For those who don't knew me I am in France :)

Anonymous said...

LOL! I can relate--I remember school shopping in France. We'd been in the country less than a week, and had no idea what most of the things were.
I like that though--a soapdish for words. The images that conjures up ;)

Anonymous said...

I was just sorting thru the school supplies a minute ago, so this was especially timely. In high school, we have a lot of different kinds of folders, binders, and notebooks, but no soapdishes. Yet I knew what you meant because my kids used those in day school with an Israeli teacher. One of those clear plastic soap dishes for traveling, right?

As for Four. Arbah. Arbeh? Arbaaa. You got me. I have no clue how to spell it in English.

Anonymous said...

Oh the things that trip me up in Dubai can be put into one whole blog! We're doing school shopping next week and thank God all the supplies written are in "normal" English. =)

Fairly Odd Mother said...

A soapdish for words? That would trip me up too! I bet your not the only parent who gets confused with that!

Fourier Analyst said...

I've have made a fool out of myself in a foreign language for 21 years, so it doesn't even bother me anymore. What did trip me up was trying to tell to a friend from the US about my experiences having a baby in the Netherlands. I didn't even know the English terms for some things! It was embarrassing but also hilarious! Talking about becoming acculturated!

LaLa said...

That is so funny...who would have thought??? Good mama getting all your stuff together : )

Pieces of Me said...

Great post. I identified with every bit of it. (except for the school supply adventure)

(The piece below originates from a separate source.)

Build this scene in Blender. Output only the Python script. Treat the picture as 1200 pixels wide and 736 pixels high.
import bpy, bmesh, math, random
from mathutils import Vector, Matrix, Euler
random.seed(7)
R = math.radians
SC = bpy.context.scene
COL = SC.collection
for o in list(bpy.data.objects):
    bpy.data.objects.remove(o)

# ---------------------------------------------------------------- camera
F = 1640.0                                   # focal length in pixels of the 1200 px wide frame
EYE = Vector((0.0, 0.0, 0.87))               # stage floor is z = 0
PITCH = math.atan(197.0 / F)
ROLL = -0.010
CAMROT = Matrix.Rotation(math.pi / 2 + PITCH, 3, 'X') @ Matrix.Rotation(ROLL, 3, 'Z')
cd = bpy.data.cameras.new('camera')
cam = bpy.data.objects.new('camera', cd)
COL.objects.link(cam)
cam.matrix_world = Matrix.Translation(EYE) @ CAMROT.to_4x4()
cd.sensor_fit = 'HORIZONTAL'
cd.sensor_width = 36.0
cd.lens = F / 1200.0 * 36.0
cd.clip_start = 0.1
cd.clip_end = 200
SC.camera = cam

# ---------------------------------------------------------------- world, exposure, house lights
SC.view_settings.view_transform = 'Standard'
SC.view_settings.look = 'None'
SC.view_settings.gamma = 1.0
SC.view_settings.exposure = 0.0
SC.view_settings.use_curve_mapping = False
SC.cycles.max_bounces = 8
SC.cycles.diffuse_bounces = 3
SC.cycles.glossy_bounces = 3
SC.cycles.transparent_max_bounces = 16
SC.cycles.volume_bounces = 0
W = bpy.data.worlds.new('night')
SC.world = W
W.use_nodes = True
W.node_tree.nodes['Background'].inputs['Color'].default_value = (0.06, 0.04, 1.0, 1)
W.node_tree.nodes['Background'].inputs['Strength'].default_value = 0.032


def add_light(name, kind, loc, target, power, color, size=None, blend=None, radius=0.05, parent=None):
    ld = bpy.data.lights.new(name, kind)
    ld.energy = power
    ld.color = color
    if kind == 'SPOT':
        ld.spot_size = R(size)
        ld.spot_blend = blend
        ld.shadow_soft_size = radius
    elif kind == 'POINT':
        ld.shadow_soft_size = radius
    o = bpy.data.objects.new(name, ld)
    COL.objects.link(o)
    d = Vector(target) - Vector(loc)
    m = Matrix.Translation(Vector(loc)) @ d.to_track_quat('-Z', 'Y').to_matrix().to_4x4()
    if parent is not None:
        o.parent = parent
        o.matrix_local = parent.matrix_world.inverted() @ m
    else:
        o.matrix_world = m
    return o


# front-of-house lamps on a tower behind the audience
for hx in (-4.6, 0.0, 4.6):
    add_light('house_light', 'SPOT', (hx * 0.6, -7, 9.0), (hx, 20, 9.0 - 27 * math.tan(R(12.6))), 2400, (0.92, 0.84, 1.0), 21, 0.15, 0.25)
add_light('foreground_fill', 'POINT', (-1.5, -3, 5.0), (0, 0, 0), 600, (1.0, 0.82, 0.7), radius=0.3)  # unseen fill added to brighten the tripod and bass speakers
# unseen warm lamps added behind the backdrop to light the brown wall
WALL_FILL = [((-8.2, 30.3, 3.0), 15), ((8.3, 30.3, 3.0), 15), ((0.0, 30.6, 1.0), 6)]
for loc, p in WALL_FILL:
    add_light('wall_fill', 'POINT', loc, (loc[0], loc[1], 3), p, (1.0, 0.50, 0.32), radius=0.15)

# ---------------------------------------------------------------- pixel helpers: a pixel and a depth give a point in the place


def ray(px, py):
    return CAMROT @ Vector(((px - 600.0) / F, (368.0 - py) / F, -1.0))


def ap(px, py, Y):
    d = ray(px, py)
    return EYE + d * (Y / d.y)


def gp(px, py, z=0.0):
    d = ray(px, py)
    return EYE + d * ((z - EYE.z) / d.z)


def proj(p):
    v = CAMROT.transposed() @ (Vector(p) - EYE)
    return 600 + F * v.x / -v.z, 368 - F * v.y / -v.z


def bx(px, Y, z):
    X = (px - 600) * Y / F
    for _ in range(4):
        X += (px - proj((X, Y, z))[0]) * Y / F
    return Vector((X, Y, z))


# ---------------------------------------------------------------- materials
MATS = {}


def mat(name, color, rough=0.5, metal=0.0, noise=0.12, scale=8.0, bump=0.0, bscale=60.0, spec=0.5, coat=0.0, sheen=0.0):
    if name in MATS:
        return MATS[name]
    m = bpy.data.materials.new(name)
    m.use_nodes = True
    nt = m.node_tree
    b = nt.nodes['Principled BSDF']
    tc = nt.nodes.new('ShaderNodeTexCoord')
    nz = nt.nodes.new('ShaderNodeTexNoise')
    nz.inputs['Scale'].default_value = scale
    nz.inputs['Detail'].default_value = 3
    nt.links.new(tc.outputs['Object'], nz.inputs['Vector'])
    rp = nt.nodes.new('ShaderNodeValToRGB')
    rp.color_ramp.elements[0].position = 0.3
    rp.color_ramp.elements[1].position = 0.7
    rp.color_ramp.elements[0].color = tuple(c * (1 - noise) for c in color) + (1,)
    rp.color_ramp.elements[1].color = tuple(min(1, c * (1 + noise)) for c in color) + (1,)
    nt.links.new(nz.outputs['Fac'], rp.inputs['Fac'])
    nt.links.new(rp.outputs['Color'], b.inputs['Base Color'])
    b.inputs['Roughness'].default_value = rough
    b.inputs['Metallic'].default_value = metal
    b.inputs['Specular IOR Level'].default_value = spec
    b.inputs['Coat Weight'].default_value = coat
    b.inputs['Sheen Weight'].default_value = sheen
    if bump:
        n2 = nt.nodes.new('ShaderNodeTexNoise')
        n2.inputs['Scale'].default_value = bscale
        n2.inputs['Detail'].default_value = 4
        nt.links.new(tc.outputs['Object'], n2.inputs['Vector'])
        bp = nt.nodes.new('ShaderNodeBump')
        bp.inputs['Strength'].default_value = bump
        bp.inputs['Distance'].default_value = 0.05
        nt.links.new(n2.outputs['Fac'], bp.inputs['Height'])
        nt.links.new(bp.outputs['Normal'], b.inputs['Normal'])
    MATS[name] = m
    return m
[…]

I like the bilingual duality 'speaking off' from each other and how you gently weave it in your identity.

As for the expat debate, that's me too even if I am miles away. You can be in the US or in Israel, and I never quite feel I am exactly here nor there. I'll always be somewhat of an outsider looking in. Perhaps more predominantly so here for the time being as I try to find my/our way here in the US.

Unknown said...

I never would have thought it would be an ordinary soapdish. Hebrew or not.
But why don't they use a nice box or so?

Anonymous said...

You learn something new everyday!!

Very interesting concept. As far as I know, the kids here in the US don't use a soapdish, but it is an excellent idea.

Robin said...

The kids don't have lockers, so maybe a soapdish is smaller and easier to carry around than a nice recipe-type box. Who knows. It's just one of those weird local idiosyncracies.

TnMomTo3 said...

It's rather poetic, isn't it? LOL

I'm glad you figured out what your "soapdish" really was. HA! ...A soapdish by any other name...

Jeremy Lowe said...

Cute, Perhaps they need to start explaining to us parents what they want our kids to have at our comprehension level. For me the flash cards with a picture of a soapdish might have helped.